Categories Asia, Indonesia, Updates

A five-million-hectare increase in the registered Indigenous territory in Indonesia: New BWRA data

So far, Indonesia has registered 1,091 maps of Indigenous territories covering an area of approximately 17.6 million hectares. Photo: Badan Registrasi Wilayah Adat (BRWA)

Indonesia’s government is yet to recognize more than 99 percent of the potential customary forests recorded by Indigenous communities

Shared by Working Group for ICCAs in Indonesia (ICCA Consortium Member)

Indonesia has recently published updated information about the status of recognition of Indigenous territories and customary forests.

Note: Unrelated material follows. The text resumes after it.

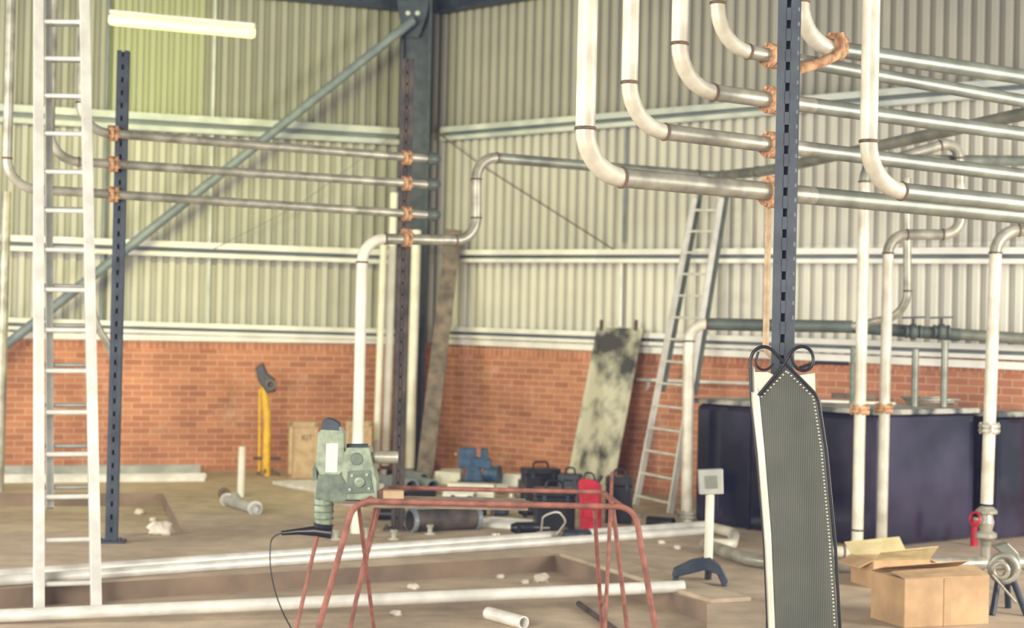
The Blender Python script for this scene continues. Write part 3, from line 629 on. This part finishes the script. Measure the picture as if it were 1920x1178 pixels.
# scattered offcuts and fittings heaped between the machine and the ladder foot
rd=random.Random(11)
spots=[(700,975),(660,930),(905,955),(945,946),(728,895),(835,938),(925,968),(960,935),(868,965),(905,925),(975,915),(700,912),(758,940),(826,890),(850,950),(985,950),(940,898),(1050,905),(1075,935),(1190,975),(1215,990),(1140,1010),(1060,1015),(930,1012)]
for i,(x,y) in enumerate(spots):
    c=G(x,y); an=rd.uniform(-.6,.7); dd=V((math.cos(an),math.sin(an),0)); L=rd.uniform(.18,.36); r=rd.uniform(.03,.055)
    k=i%4; mt=['alu','black','pipel','navy'][(i*3+1)%4]
    if k in(0,1):
        c.z=r; MB().pipe(c,c+dd*L,r,r*.75,18).obj('pipe_offcut',mt,label='short pipe offcut on the floor',cat='pipe',group='short pipe offcuts')
    elif k==2:
        c.z=r; n=V((-dd.y,dd.x,0)); e=MB().tube(rounded([c,c+dd*.13,c+dd*.13+n*.13],.10),r,14).obj('pipe_elbow',mt,label='loose pipe elbow on the floor',cat='pipe fitting',group='loose pipe elbows')
        MB().lathe(c,-dd,[(0,r*1.3),(.02,r*1.3)],16).obj('collar_ring','collar',e)
    else:
        MB().lathe(c,(0,0,1),[(0,.075),(.02,.075),(.02,.05),(.055,.045),(.055,.03)],20).obj('loose_flange',mt,label='loose flange lying flat on the floor',cat='pipe fitting',group='loose flanges')
def tbox(px,py,w,d,h,rz,mt,label,name='tool_case',cat='tool case',hand=True):
    c=G(px,py); e=empty(name,c,label,cat); R=Matrix.Rotation(rz,3,'Z')
    MB().box((c.x,c.y,h*.4),(w,d,h*.8),rz).obj('case_body',mt,e,.012)
    MB().box((c.x,c.y,h*.9),(w*1.03,d*1.03,h*.2),rz).obj('case_lid',mt,e,.012)
    if hand: MB().tube(rounded([c+R@V((-w*.22,0,h)),c+R@V((-w*.2,0,h+.06)),c+R@V((w*.2,0,h+.06)),c+R@V((w*.22,0,h))],.03,4),.011,8).obj('handle','black',e)
    for k in(-.3,.3): MB().box(c+R@V((w*k,-d/2-.006,h*.78)),(.035,.015,.05),rz).obj('latch','navy',e)
tbox(1038,993,.34,.22,.36,.1,'black','black tool case standing on the floor')
tbox(1160,980,.24,.22,.42,-.1,'black','black square case by the red can')
tbox(1012,938,.36,.25,.33,.2,'black','black machine case with a handle')
tbox(1068,945,.22,.2,.3,-.2,'navy','small dark blue case among the tools')
c=G(1108,999); e=empty('jerry_can',c,'bright red metal fuel can on the floor','fuel can'); Yr=c.y
slab([(1089,999),(1085,905),(1092,898),(1118,902),(1128,910),(1128,999)],Yr-.05,.12).obj('can_body','red',e,.005)
MB().tube(rounded([P(1094,898,Yr),P(1098,886,Yr),P(1112,888,Yr),P(1116,902,Yr)],.02,3),.008,8).obj('handle','black',e)
MB().cyl(P(1121,904,Yr),P(1128,892,Yr),.018,seg=12).obj('spout_cap','black',e)
slab([(1094,925),(1122,925),(1122,972),(1094,972)],Yr-.062,.012).obj('pressed_panel','red',e,.006)
for i,(x,y) in enumerate(((998,970),(986,1004))):
    c=G(x,y); e=empty('drill',c,'black electric drill lying on the floor','power tool')
    MB().tube([c+V((-.13,0,.06)),c+V((-.08,0,.06)),c+V((.06,0,.065)),c+V((.12,0,.065))],[.03,.05,.05,.02],14).obj('drill_body','black',e)
    MB().cyl(c+V((-.05,0,.07)),c+V((-.07,-.12,.03)),.024,seg=10).obj('grip','black',e)
    MB().cyl(c+V((.12,0,.065)),c+V((.2,.01,.065)),.008,seg=8).obj('bit','pipel',e)
MB().tube(rounded([G(1040,1008,.01),G(1062,978,.2),G(1047,958,.32),G(1018,968,.25),G(1014,1003,.01)],.1,5),.007,8).obj('cable','label',label='pale cable looped over the tool case',cat='cable')
MB().cyl(G(1142,1003),P(1148,885,13.6),.015).obj('steel_rod','redtube',label='red oxide upright rod by the cases',cat='rod')
for x,y in((688,1008),(738,1012),(806,1002),(630,1012)):
    c=G(x,y); MB().lathe(c,(0,0,1),[(0,.05),(.015,.05),(.015,.022),(.06,.02),(.06,.03),(.08,.03)],16).obj('pipe_fitting','pipel',label='small flanged pipe fitting on the floor',cat='pipe fitting',group='loose pipe fittings')
e=empty('branch_fitting',G(450,955),'silver branched pipe fitting lying on the floor','pipe fitting')
p,q=G(425,938,.05),G(482,955,.05); MB().pipe(p,q,.05,.035).obj('main_tube','alug',e); 
d=(q-p).normalized(); 
for t in(0.0,.92): MB().lathe(p+(q-p)*t,d,[(0,.068),(.03,.068)],18).obj('flange','alu',e)
MB().pipe(p.lerp(q,.5),p.lerp(q,.5)+V((-.1,.2,.06)),.04,.03).obj('branch','alug',e); MB().lathe(G(420,925,.06),(0.2,-1,0),[(0,.05),(.03,.06)],18).obj('branch_end','collar',e)
c=G(451,932); MB().pipe(c,c+V((.005,0,.50)),.036,.028).obj('pipe_offcut','white',label='short white pipe standing upright on the floor',cat='pipe')
for i,(x,y,r) in enumerate(((300,1003,.1),(262,965,.05),(287,978,.035),(1015,1092,.06),(938,1085,.03),(985,1095,.03),(742,1155,.035),(775,1106,.04),(1240,1020,.03),(1270,1030,.03))):
    z=-.12 if (y>1080 or x==742) else (-.13 if x<300 else 0)
    c=G(x,y,z); MB().blob(c+V((0,0,r*.45)),(r,r*.8,r*.6),i+20,7,.3).obj('crumpled_rag','cloth',label='crumpled pale rag dropped on the floor',cat='rag',group='dropped rags')
c=G(1318,1098); e=empty('pipe_stand',c,'white post stand with grey plate head and dark blue feet','stand'); Ys=c.y
MB().cyl(zz(P(1328,1050,Ys),.12),P(1332,905,Ys),.03).obj('post','white',e)
slab([(1310,882),(1356,880),(1357,927),(1312,928)],Ys-.04,.08).obj('head_plate','alug',e,.006)
slab([(1322,893),(1345,892),(1346,916),(1324,917)],Ys-.046,.008).obj('head_inset','pipeg',e,.002)
slab([(1262,1084),(1266,1068),(1300,1052),(1332,1046),(1352,1062),(1366,1090),(1358,1104),(1346,1078),(1322,1070),(1290,1078)],Ys-.05,.1).obj('foot_casting','navy',e,.008)
MB().cyl(zz(P(1330,1060,Ys),.16),zz(P(1330,1060,Ys),0)+V((.03,.3,0)),.025).obj('rear_leg','navy',e)
MB().cyl(P(1362,1098,Ys),zz(P(1360,1118,Ys),0.0),.02,seg=10).obj('leg','navy',e)
MB().cyl(P(1268,1078,Ys),zz(P(1266,1100,Ys),0.0),.02,seg=10).obj('leg','navy',e)
a=G(1046,1044); b=V((1.30,10.2,0)); d=(b-a).normalized(); s=V((-d.y,d.x,0)); s=s if s.x>0 else -s
MB().bar(a+s*.16+V((0,0,.015)),b+s*.16+V((0,0,.015)),.30,.03).obj('kerb_slab','concrete',None,.006,'pale concrete kerb slab along the edge of the pit','slab')
def carton(c,w,d,h,rz,lab,open_=False):
    e=empty('cardboard_box',zz(c,0),lab,'box'); R=Matrix.Rotation(rz,3,'Z')
    if not open_:
        MB().box((c.x,c.y,h/2),(w,d,h),rz).obj('box_body','card',e,.006)
        for sg,kk in((-1,.40),(1,.47)):
            p=c+R@V((-w/2,sg*d/2,h)); q=c+R@V((w/2,sg*d/2,h)); o=R@V((0,-sg*d*kk,.022 if sg<0 else .045)); MB().prism([p,q,q+o+V((0,0,.02)),p+o],(0,0,.005)).obj('flap','card',e)
        MB().box(c+R@V((0,-d/2-.002,h*.5)),(.05,.003,h*.98),rz).obj('tape','card',e)
    else:
        t=.008
        mb=MB(); mb.box((c.x,c.y,.01),(w,d,.02),rz)
        for sg in(-1,1):
            mb.box(c+R@V((0,sg*d/2,h/2)),(w,t,h),rz); mb.box(c+R@V((sg*w/2,0,h/2)),(t,d,h),rz)
        mb.obj('box_body','card',e)
        for sg in(-1,1):
            p=c+R@V((-w/2,sg*d/2,h)); q=c+R@V((w/2,sg*d/2,h)); o=R@V((0,sg*d*.35,.07)); MB().prism([p,q,q+o+V((0,0,.03)),p+o],(0,0,.006)).obj('flap','cardi',e)
            p=c+R@V((sg*w/2,-d/2,h)); q=c+R@V((sg*w/2,d/2,h)); o=R@V((sg*w*.25,0,-.05)); MB().prism([p,q,q+o,p+o],(0,0,.006)).obj('flap','card',e)
c=G(1742,1165); carton(V((c.x,c.y,0)),.60,.36,.29,.35,'closed brown cardboard box on the floor')
c=G(1675,1100); carton(V((c.x,c.y+.1,0)),.44,.30,.19,.3,'open cardboard box with yellowed flaps',True)
c=G(1893,1150); e=empty('pipe_vise',c,'metal ring pipe vise on a dark blue stand','vise'); Yv=c.y
MB().torus(P(1882,1066,Yv),(.3,1,0),.080,.022).obj('ring','pipel',e)
MB().torus(P(1876,1070,Yv-.05),(.3,1,0),.045,.016).obj('inner_ring','pipel',e)
slab([(1864,1026),(1890,1018),(1910,1038),(1916,1072),(1900,1100),(1872,1098),(1894,1070),(1886,1044)],Yv+.02,.08).obj('jaw','pipeg',e,.006)
for (x0,y0),(x1,y1),dy in(((1872,1085),(1860,1172),-.1),((1900,1090),(1925,1180),-.1),((1888,1085),(1890,1150),.2)):
    q=P(x1,y1,Yv+dy); q.z=0; MB().cyl(P(x0,y0,Yv),q,.020,seg=10).obj('leg','navy',e)
MB().cyl(P(1860,1078,Yv-.05),P(1905,1130,Yv-.1),.008,seg=8).obj('lever','pipel',e)
MB().lathe(G(1826,1024),(0,0,1),[(0,.03),(.2,.03),(.22,.015),(.24,.015)],14).obj('spray_can','red',label='small red can beside the tank',cat='can')
MB().lathe(G(803,888),(0,0,1),[(0,.06),(.12,.06),(.13,.03),(.16,.03)],16).obj('paint_tin','red',label='small red tin near the blue vice',cat='can')
# ------------------------------------------------------------ lighting
w=bpy.data.worlds.new('world'); sc.world=w; w.use_nodes=True
bg=w.node_tree.nodes['Background']; bg.inputs[0].default_value=(0.93,0.95,1.0,1); bg.inputs[1].default_value=0.80
def area(loc,tgt,sx,sy,pw,col,spread=math.pi):
    l=bpy.data.lights.new('door_and_fill_light','AREA'); l.shape='RECTANGLE'; l.size=sx; l.size_y=sy; l.energy=pw; l.color=col; l.spread=spread
    o=bpy.data.objects.new('door_and_fill_light',l); COL.objects.link(o); o.location=loc; d=V(tgt)-V(loc); o.rotation_euler=d.to_track_quat('-Z','Y').to_euler(); return o
area((-5,-2,3.2),(0.5,14,1.2),4,3.5,1350,(1,.96,.88))
area((8,7,2.4),(-1,17,1.0),3,3,700,(1,.97,.93))  # unseen fill added on the right, raking the left wall's ribs; not a doorway
area((-8.5,9,2.0),(3,15.5,0.9),3,2.4,420,(1,.97,.93))  # unseen fill added on the left to brighten the right wall; not a doorway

In celebration of Indonesia’s 23rd Indigenous Peoples of the Archipelago Awakening Day (March 17), the Ancestral Domain Registration Agency (Badan Registrasi Wilayah Adat- BRWA) has released the latest data on the ‘‘Recognition Status of Indigenous Territories in Indonesia’’ sourced from the BRWA’s Indigenous Territories Registration System.

For the six month till February this year, Indigenous territory maps registered by BRWA increased by five million hectares, from 12.4 million hectares to 17.6 million hectares. This is a 41% increase since the previous data release.

The increase in the coverage of Indigenous territory is contributed mainly by mapping done in the Papua region.

BRWA’s Indigenous Territories Registration System records data and information regarding the Indigenous Peoples and their customary territories. BRWA carries out standardization of spatial data (maps) and social data (profiles) of Indigenous Peoples through registration, verification, and certification of Indigenous territories.


For detailed national and regional data on the status of recognition of Indigenous territories and customary forests, please see this infographic


Until now, BRWA has registered 1,091 maps of Indigenous territory covering a total area of ​​approximately 17.6 million hectares spread over 29 provinces and 141 regencies/ municipalities.

In Indonesia, the recognition of Indigenous Peoples and their territory is first carried out through regional policies at the provincial and district/municipality levels. This is done by issuing a local regulation that can either directly acknowledge the Indigenous community and their territory (stipulation) or set the procedure for recognition (regulation) — in which case a Regent decree is usually required to complete the recognition process.

Out of these 17.6 million hectares registered by BRWA, about 15.28% or 2.69 million hectares have been recognized by local authorities at the sub-national level, amounting to 176 Indigenous territories.1

Another 12.79 million hectares covering 667 Indigenous territories are in provinces having issued a local regulation on the general recognition process — but still requiring a local decree for recognition of particular territories.  For the remaining 2.15 million hectares that have been mapped, there is not yet any local decree/regulation for recognition.2

At the national level, the extent of recognition of customary forests by the Ministry of Environment and Forestry (MoEF) has also increased, although not significantly. So far, the MoEF has issued 89 decrees recognizing customary forests covering a total area of ​​89,783 hectares. This is only about 0.65% of the current potential of 13.76 million hectares for customary forests recorded by BRWA.

On the other side, these recognized customary forests are still far from the official indicative number of customary forests released by the MoEF, which amounts to 1,152,600 hectares. Most of these indicative customary forests recorded by the MoEF have fulfilled the requirements for Indigenous territory recognition at the sub-national level, with the issuance of a local regulation or regent decree.

So, the MoEF needs to immediately carry out technical verification of the customary forests that the Indigenous communities have submitted for recognition.

Detailed national and regional data on the status of recognition of Indigenous territories and customary forests can be seen in this infographic.

1 Regional policies that directly acknowledge the existence of Indigenous Peoples and their territory can either be a Regent Decree (SK Penetapan) or a Local Regulation (Perda Penetapan). Such policy doesn’t require any further step at the local level.

2 Regional policies that set the procedure to recognize Indigenous Peoples and their territory require further steps to be taken, such as a Regent Decree setting up an Indigenous Task Force (SK Panitia MHA) responsible for the processing of the Indigenous People’s recognition at the regional level, and a final decree to stipulate the existence of Indigenous Peoples and their territory.